Issued: February 14 2019

Myanmar’s long-anticipated Trademark and Geographical Indication Law is moving forward after passing the Pyithu Hluttaw, or House of Representatives, on December 12. The bill had passed the Pyidaungsu Hluttaw upper house of the Legislative Assembly, also known as the House of Nationalities, in February 2018.

According to Bangkok-based lawyers at Spruson & Ferguson, Myanmar’s legislative process requires that a bill be passed by both houses of the Legislative Assembly and given assent by the president, at which point the law will come into force on the day of its publication in the Government Gazette.

“The bill must still proceed though the requisite formalities of assent and publication before becoming effective,” said Saowaluck Lamlert, a senior trademark associate at Spruson & Ferguson in Bangkok, writing in a client update. “In this regard, we expect Myanmar’s long-awaited Trademark and Geographical Indication Law to be promulgated within the first few months of 2019.”

Lamlert says that the biggest change from what was proposed in earlier versions of the law is the lack of a re-registration process from the current system to the new system, along with a strict first-tofile system.

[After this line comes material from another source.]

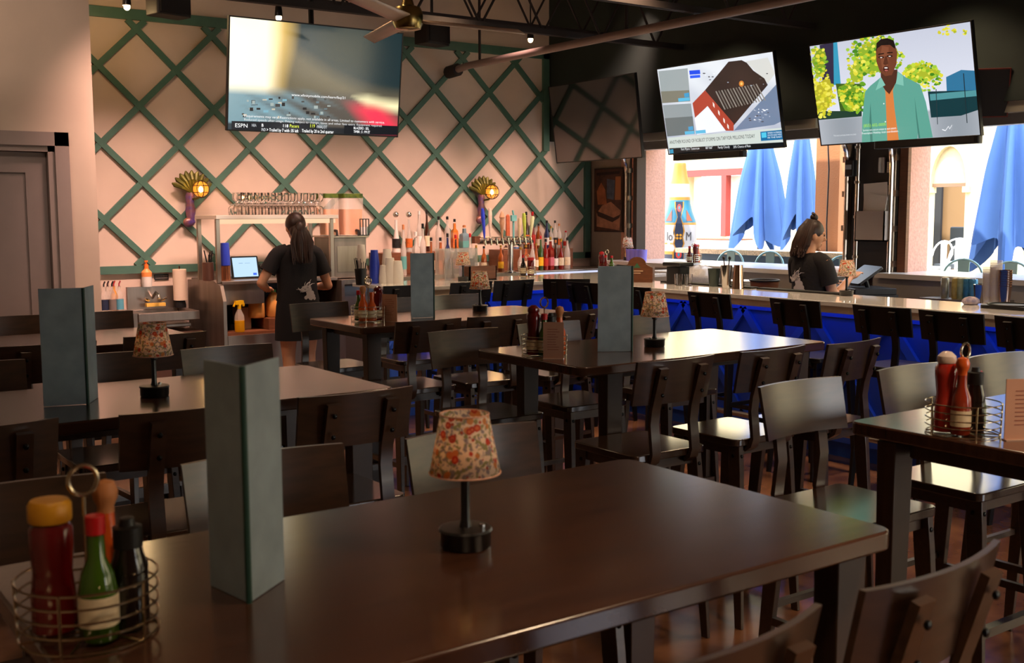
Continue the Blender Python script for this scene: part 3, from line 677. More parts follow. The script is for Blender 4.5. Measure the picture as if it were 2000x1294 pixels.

“The law does not provide for automatic conversion of registrations under the current régime to registrations under the new, and mark owners must file new applications to obtain protection for their marks,” Lamlert said.

Lamlert notes that it is expected that there will be a threeto- six month transitional period after the law’s promulgation, during which owners of registrations under the old system can re-register their marks.

“As the mechanisms of claiming priority in the new applications back to previous registrations remain unclear at this point, we strongly recommend that mark owners aim to file their new applications on the first day the law becomes effective or very shortly afterwards,” Lamlert said.

Baker McKenzie lawyers, wrote much the same thing in a similar client update:

“At this point in time, there does not appear to be a transitional provision in the new law which would facilitate the carrying over of current rights (under the Declarations of Ownership) into the new registration system. If this situation continues, existing trademarks are unlikely to receive automatic registration and protection once the new regime is implemented,” the lawyers wrote.

The client update advised trademark owners to review their brand protection strategy, ensure that applications for key marks in relevant classes are filed/refiled as soon as the new system is available; and audit portfolios to check that any housekeeping matters such as changes of name or address are managed.